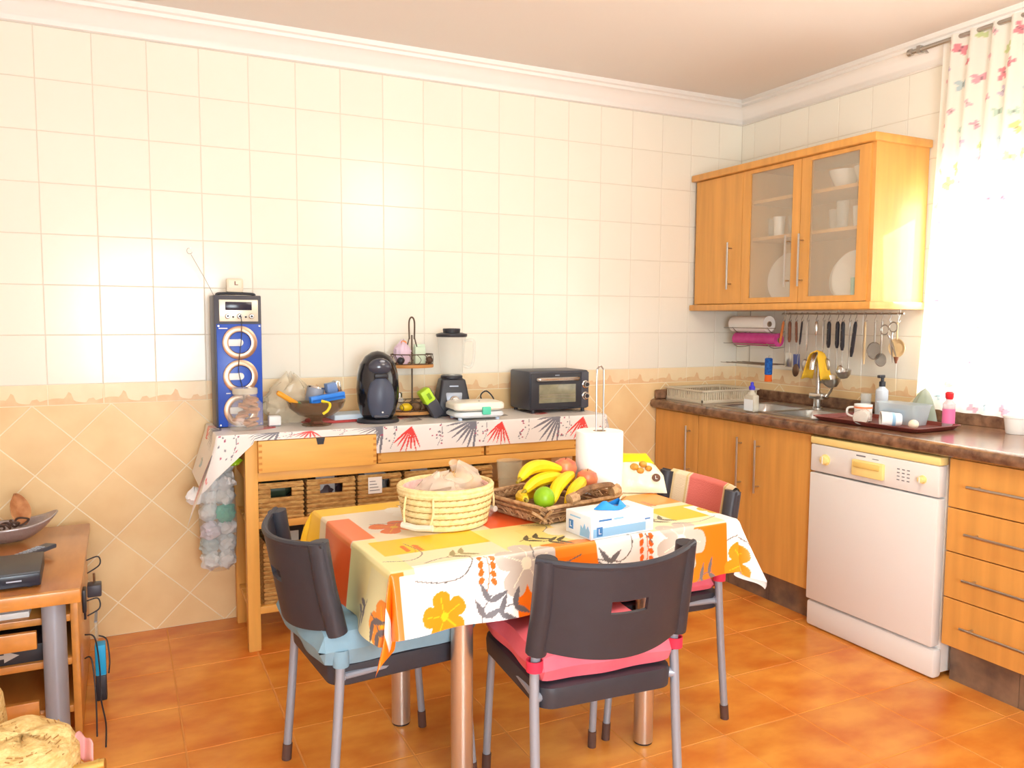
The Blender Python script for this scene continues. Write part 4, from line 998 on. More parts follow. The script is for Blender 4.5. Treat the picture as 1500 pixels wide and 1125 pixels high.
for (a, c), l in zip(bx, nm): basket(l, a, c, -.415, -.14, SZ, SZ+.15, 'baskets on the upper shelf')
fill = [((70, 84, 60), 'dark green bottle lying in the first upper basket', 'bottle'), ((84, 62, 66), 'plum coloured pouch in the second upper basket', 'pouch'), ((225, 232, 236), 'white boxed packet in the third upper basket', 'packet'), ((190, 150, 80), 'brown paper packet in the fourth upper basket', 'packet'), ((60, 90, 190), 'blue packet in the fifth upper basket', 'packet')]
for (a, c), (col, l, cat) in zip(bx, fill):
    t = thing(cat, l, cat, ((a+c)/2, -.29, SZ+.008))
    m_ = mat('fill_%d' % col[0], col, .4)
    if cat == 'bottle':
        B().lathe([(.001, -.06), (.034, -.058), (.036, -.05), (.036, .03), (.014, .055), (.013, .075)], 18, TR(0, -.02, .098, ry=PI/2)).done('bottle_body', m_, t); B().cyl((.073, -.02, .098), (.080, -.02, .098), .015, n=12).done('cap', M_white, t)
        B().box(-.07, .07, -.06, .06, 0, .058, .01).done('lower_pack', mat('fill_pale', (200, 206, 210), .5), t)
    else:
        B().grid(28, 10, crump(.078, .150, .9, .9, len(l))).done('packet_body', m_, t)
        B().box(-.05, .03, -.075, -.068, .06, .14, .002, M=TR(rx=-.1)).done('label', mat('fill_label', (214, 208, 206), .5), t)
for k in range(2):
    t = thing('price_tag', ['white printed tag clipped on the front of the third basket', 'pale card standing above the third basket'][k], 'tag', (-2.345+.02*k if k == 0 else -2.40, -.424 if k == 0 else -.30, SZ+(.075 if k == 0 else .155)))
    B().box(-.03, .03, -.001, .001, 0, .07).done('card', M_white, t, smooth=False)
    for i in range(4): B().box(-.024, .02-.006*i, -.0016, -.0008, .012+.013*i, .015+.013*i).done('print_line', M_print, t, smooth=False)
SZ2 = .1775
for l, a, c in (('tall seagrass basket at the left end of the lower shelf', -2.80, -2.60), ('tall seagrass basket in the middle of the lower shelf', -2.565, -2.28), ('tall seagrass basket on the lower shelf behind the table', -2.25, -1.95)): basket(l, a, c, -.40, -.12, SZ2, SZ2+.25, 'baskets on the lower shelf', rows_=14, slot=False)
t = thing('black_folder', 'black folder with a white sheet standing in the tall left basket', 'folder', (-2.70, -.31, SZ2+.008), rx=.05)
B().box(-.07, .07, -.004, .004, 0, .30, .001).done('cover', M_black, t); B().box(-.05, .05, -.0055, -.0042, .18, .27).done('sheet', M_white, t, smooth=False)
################
GOAL -
Your task is an exact transcription of all the data, minus the pictures.

WRITTEN REPLY -
The Blender Python script for this scene continues. Write part 4, from line 998 on. More parts follow. The script is for Blender 4.5. Treat the picture as 1500 pixels wide and 1125 pixels high.
for (a, c), l in zip(bx, nm): basket(l, a, c, -.415, -.14, SZ, SZ+.15, 'baskets on the upper shelf')
fill = [((70, 84, 60), 'dark green bottle lying in the first upper basket', 'bottle'), ((84, 62, 66), 'plum coloured pouch in the second upper basket', 'pouch'), ((225, 232, 236), 'white boxed packet in the third upper basket', 'packet'), ((190, 150, 80), 'brown paper packet in the fourth upper basket', 'packet'), ((60, 90, 190), 'blue packet in the fifth upper basket', 'packet')]
for (a, c), (col, l, cat) in zip(bx, fill):
    t = thing(cat, l, cat, ((a+c)/2, -.29, SZ+.008))
    m_ = mat('fill_%d' % col[0], col, .4)
    if cat == 'bottle':
        B().lathe([(.001, -.06), (.034, -.058), (.036, -.05), (.036, .03), (.014, .055), (.013, .075)], 18, TR(0, -.02, .098, ry=PI/2)).done('bottle_body', m_, t); B().cyl((.073, -.02, .098), (.080, -.02, .098), .015, n=12).done('cap', M_white, t)
        B().box(-.07, .07, -.06, .06, 0, .058, .01).done('lower_pack', mat('fill_pale', (200, 206, 210), .5), t)
    else:
        B().grid(28, 10, crump(.078, .150, .9, .9, len(l))).done('packet_body', m_, t)
        B().box(-.05, .03, -.075, -.068, .06, .14, .002, M=TR(rx=-.1)).done('label', mat('fill_label', (214, 208, 206), .5), t)
for k in range(2):
    t = thing('price_tag', ['white printed tag clipped on the front of the third basket', 'pale card standing above the third basket'][k], 'tag', (-2.345+.02*k if k == 0 else -2.40, -.424 if k == 0 else -.30, SZ+(.075 if k == 0 else .155)))
    B().box(-.03, .03, -.001, .001, 0, .07).done('card', M_white, t, smooth=False)
    for i in range(4): B().box(-.024, .02-.006*i, -.0016, -.0008, .012+.013*i, .015+.013*i).done('print_line', M_print, t, smooth=False)
SZ2 = .1775
for l, a, c in (('tall seagrass basket at the left end of the lower shelf', -2.80, -2.60), ('tall seagrass basket in the middle of the lower shelf', -2.565, -2.28), ('tall seagrass basket on the lower shelf behind the table', -2.25, -1.95)): basket(l, a, c, -.40, -.12, SZ2, SZ2+.25, 'baskets on the lower shelf', rows_=14, slot=False)
t = thing('black_folder', 'black folder with a white sheet standing in the tall left basket', 'folder', (-2.70, -.31, SZ2+.008), rx=.05)
B().box(-.07, .07, -.004, .004, 0, .30, .001).done('cover', M_black, t); B().box(-.05, .05, -.0055, -.0042, .18, .27).done('sheet', M_white, t, smooth=False)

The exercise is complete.